(THE PROBLEM) Write out, word for word, only the data from its first line to the line containing "S.camera = cam".

** Start **

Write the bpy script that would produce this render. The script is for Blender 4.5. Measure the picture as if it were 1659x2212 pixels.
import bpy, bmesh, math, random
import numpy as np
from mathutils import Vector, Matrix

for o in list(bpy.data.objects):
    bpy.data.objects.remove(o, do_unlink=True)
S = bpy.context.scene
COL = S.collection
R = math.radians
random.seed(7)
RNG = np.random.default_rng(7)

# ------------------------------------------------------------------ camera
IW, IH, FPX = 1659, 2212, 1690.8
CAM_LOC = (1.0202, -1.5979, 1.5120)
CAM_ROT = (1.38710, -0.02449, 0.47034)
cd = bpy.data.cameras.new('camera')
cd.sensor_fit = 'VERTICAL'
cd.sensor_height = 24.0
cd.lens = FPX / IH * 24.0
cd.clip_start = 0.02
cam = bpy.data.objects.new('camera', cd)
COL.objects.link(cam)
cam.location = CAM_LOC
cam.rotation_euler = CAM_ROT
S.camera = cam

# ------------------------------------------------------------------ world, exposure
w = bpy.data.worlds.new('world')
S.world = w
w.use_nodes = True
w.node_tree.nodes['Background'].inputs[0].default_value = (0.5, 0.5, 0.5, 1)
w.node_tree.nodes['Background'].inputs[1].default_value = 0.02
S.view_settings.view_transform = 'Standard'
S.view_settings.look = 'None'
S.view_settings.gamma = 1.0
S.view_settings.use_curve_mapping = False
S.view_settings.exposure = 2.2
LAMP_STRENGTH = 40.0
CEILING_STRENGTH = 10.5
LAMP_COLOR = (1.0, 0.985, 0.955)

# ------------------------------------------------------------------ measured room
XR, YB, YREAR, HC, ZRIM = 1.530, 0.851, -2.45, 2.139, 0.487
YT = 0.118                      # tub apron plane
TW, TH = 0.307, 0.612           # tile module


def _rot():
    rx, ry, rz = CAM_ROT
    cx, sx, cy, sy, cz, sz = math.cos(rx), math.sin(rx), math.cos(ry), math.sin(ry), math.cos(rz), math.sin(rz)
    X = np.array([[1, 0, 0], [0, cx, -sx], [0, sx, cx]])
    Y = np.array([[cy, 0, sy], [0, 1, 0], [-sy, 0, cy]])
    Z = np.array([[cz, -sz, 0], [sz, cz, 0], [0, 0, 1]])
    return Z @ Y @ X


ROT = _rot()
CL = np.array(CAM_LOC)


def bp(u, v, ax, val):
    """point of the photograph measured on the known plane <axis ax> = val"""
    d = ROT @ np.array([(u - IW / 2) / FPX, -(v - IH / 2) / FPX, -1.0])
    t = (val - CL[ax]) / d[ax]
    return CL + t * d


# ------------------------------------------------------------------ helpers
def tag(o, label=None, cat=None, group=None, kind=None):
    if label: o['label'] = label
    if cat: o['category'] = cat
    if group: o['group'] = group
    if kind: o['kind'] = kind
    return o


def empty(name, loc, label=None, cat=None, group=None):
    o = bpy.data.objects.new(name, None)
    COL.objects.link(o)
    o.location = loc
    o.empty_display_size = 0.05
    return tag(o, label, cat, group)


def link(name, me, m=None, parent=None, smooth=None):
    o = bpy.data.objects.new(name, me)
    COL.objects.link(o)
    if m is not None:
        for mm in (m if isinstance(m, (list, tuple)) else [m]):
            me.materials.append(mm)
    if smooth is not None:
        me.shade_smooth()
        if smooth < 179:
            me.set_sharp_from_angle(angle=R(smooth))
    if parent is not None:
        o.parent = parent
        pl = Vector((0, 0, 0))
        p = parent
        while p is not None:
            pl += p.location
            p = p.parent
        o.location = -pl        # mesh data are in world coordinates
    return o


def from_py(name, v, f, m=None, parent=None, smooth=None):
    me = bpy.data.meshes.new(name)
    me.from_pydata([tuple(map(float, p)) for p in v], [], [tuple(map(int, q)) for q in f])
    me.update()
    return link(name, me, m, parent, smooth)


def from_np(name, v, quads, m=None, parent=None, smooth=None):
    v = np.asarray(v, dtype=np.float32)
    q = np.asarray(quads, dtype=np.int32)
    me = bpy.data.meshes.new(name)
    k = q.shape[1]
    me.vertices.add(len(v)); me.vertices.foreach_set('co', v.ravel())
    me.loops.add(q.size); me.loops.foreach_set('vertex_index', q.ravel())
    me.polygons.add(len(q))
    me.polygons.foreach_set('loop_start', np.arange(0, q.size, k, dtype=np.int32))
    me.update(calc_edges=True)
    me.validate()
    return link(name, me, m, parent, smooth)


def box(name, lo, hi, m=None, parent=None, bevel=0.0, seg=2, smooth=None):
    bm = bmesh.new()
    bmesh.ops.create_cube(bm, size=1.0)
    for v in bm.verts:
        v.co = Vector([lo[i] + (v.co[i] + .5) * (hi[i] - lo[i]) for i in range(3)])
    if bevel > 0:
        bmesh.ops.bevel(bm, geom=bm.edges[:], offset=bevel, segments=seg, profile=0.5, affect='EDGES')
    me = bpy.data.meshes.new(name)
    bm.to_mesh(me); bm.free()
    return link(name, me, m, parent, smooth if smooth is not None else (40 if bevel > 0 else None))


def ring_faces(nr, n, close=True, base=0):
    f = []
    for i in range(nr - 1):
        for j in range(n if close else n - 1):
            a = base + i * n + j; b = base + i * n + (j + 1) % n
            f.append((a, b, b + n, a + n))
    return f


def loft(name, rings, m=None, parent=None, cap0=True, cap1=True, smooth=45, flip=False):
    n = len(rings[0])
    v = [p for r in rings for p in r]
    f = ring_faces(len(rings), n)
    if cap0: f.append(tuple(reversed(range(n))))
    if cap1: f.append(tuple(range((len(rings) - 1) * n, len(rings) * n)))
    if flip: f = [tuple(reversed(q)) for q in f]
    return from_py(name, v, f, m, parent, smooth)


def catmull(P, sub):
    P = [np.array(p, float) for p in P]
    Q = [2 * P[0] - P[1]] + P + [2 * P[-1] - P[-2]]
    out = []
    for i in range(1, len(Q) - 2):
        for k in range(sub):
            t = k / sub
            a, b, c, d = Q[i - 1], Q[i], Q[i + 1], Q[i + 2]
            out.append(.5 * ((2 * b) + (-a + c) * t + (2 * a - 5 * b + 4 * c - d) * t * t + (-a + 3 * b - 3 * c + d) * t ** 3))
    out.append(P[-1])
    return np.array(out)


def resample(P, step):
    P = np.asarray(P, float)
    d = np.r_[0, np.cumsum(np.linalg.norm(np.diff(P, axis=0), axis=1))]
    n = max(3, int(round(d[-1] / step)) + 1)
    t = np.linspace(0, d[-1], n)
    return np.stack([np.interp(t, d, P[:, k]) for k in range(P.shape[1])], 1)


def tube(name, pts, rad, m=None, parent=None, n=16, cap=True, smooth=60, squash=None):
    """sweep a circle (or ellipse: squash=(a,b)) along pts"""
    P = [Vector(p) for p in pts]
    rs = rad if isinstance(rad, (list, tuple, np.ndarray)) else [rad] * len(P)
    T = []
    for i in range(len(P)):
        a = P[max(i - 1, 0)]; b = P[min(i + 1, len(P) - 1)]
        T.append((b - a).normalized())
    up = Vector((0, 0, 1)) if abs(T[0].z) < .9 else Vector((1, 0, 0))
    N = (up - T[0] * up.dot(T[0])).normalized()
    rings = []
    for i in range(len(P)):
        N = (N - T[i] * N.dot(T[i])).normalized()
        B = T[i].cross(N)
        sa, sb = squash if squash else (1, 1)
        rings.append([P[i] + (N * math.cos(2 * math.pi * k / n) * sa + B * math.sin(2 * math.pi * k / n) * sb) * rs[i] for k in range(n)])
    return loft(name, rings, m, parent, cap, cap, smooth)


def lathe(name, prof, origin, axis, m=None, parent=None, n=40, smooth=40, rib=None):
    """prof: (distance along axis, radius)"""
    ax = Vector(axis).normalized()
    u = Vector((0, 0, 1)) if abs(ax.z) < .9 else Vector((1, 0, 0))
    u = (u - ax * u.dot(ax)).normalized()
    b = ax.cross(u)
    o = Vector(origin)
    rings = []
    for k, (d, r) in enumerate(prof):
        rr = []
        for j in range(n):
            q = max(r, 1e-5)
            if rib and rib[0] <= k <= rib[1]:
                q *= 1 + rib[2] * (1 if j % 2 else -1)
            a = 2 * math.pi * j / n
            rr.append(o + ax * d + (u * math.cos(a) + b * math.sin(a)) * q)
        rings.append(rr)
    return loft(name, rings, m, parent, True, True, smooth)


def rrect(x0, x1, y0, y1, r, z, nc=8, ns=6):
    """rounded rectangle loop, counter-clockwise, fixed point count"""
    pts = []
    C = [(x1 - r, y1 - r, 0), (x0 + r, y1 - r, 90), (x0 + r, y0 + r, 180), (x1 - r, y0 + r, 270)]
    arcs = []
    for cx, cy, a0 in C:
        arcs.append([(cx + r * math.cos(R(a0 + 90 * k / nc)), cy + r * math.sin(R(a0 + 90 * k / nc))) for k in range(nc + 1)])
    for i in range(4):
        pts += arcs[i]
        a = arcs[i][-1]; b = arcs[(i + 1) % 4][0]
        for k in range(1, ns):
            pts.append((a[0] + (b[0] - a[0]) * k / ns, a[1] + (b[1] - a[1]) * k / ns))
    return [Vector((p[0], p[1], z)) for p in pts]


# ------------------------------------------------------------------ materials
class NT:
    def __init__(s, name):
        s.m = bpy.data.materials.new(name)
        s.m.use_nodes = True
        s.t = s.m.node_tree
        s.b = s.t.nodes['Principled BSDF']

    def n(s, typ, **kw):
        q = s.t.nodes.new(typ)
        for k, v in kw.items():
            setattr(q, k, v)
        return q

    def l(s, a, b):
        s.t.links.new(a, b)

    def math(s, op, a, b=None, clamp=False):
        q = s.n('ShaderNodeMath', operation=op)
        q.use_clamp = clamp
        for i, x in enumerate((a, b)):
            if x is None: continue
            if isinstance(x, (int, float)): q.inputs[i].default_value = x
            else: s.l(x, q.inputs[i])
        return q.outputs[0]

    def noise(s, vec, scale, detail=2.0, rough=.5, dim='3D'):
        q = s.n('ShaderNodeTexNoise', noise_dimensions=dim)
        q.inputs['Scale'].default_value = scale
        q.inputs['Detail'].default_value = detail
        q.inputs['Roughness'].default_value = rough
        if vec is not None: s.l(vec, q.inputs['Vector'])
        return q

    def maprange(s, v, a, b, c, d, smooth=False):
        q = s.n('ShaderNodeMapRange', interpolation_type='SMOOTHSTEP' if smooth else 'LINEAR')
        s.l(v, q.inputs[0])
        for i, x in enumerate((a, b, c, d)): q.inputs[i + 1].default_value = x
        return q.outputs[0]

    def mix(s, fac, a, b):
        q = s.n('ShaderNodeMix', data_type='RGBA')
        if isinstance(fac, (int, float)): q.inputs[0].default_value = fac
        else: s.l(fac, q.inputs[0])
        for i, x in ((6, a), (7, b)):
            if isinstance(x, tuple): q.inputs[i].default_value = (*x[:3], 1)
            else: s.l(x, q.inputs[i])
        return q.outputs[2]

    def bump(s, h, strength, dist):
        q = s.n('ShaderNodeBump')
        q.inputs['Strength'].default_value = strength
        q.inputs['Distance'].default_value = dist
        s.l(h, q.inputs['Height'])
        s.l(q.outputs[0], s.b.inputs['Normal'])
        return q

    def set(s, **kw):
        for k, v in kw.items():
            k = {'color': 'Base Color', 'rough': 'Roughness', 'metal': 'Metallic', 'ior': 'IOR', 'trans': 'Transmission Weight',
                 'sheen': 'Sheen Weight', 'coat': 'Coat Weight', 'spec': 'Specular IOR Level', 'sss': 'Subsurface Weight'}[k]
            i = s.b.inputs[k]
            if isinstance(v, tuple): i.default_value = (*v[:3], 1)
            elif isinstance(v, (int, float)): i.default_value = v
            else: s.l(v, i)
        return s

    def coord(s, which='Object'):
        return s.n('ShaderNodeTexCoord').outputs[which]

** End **

(TASK SOLUTION)
Write the bpy script that would produce this render. The script is for Blender 4.5. Measure the picture as if it were 1659x2212 pixels.
import bpy, bmesh, math, random
import numpy as np
from mathutils import Vector, Matrix

for o in list(bpy.data.objects):
    bpy.data.objects.remove(o, do_unlink=True)
S = bpy.context.scene
COL = S.collection
R = math.radians
random.seed(7)
RNG = np.random.default_rng(7)

# ------------------------------------------------------------------ camera
IW, IH, FPX = 1659, 2212, 1690.8
CAM_LOC = (1.0202, -1.5979, 1.5120)
CAM_ROT = (1.38710, -0.02449, 0.47034)
cd = bpy.data.cameras.new('camera')
cd.sensor_fit = 'VERTICAL'
cd.sensor_height = 24.0
cd.lens = FPX / IH * 24.0
cd.clip_start = 0.02
cam = bpy.data.objects.new('camera', cd)
COL.objects.link(cam)
cam.location = CAM_LOC
cam.rotation_euler = CAM_ROT
S.camera = cam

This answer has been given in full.